As the nation prepares for the upcoming presidential election, it is so sad to read about the formation of the group "Environmentalists Against Gore" (HCN, 8/28/00: The Latest Bounce). If this group succeeds in what must be its goal, we will get George W. Bush as our next president. If this is what these environmentalists want, why not be honest and name the group, "Environmentalists for George W. Bush"?


This has all happened before. In the 1960s, the war in Vietnam polarized the Democrats, whose Chicago convention was split between Hubert Humphrey and Eugene McCarthy as the party's nominee for president. Humphrey was the sitting vice president and was tainted as "pro-war" because of his service with President Lyndon Johnson. Sen. Eugene McCarthy was strongly opposed to the war and hence was "pure." Humphrey got the nomination, and if I recall correctly, this caused many of the McCarthy supporters to oppose Humphrey. They vowed to teach the Democratic Party a lesson. The American people then rejected Humphrey and elected Richard Nixon. The Democratic Party learned its lesson; you don't oppose those who are "correct" and "pure." So, four years later, the Democrats nominated George McGovern, whose anti-war credentials were pure and unblemished. But the American people rejected McGovern and gave Richard Nixon another term as president.


The historian George Santayana wrote: "Those who do not remember the past are condemned to repeat it."

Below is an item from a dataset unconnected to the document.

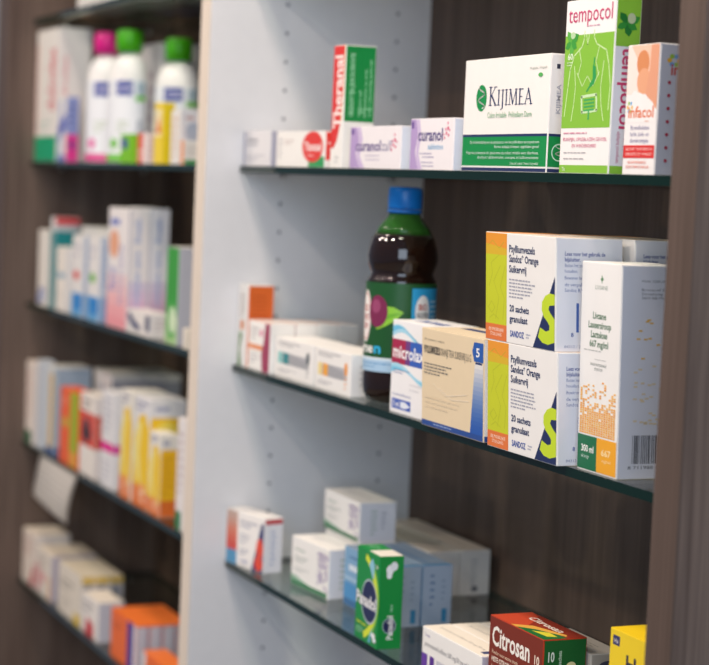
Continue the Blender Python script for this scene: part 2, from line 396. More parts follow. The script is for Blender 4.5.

Writing in Newsweek Magazine (Aug. 28, 2000, Pg. 64), Anna Quindlen observes that Ralph Nader, the third-party candidate, "has attacked Gore as not sufficiently pure on environmental issues, but, as the vice president's Sierra Club endorsement attests, chances for conservationist policy are likely to be greater, if not great enough, in a Gore administration (as compared to a George W. Bush administration)." Quindlen notes that the people, such as the environmentalists opposing Gore, are trying to make a statement. But, she notes, "Statements help a small group of people to feel pure and pious and superior for a day or two, (but) there is still too much need in America to waste a vote on a feeling so fleeting and meaningless."


Albert A. Bartlett
Boulder, Colorado

The writer is Professor Emeritus of Physics at the University of Colorado.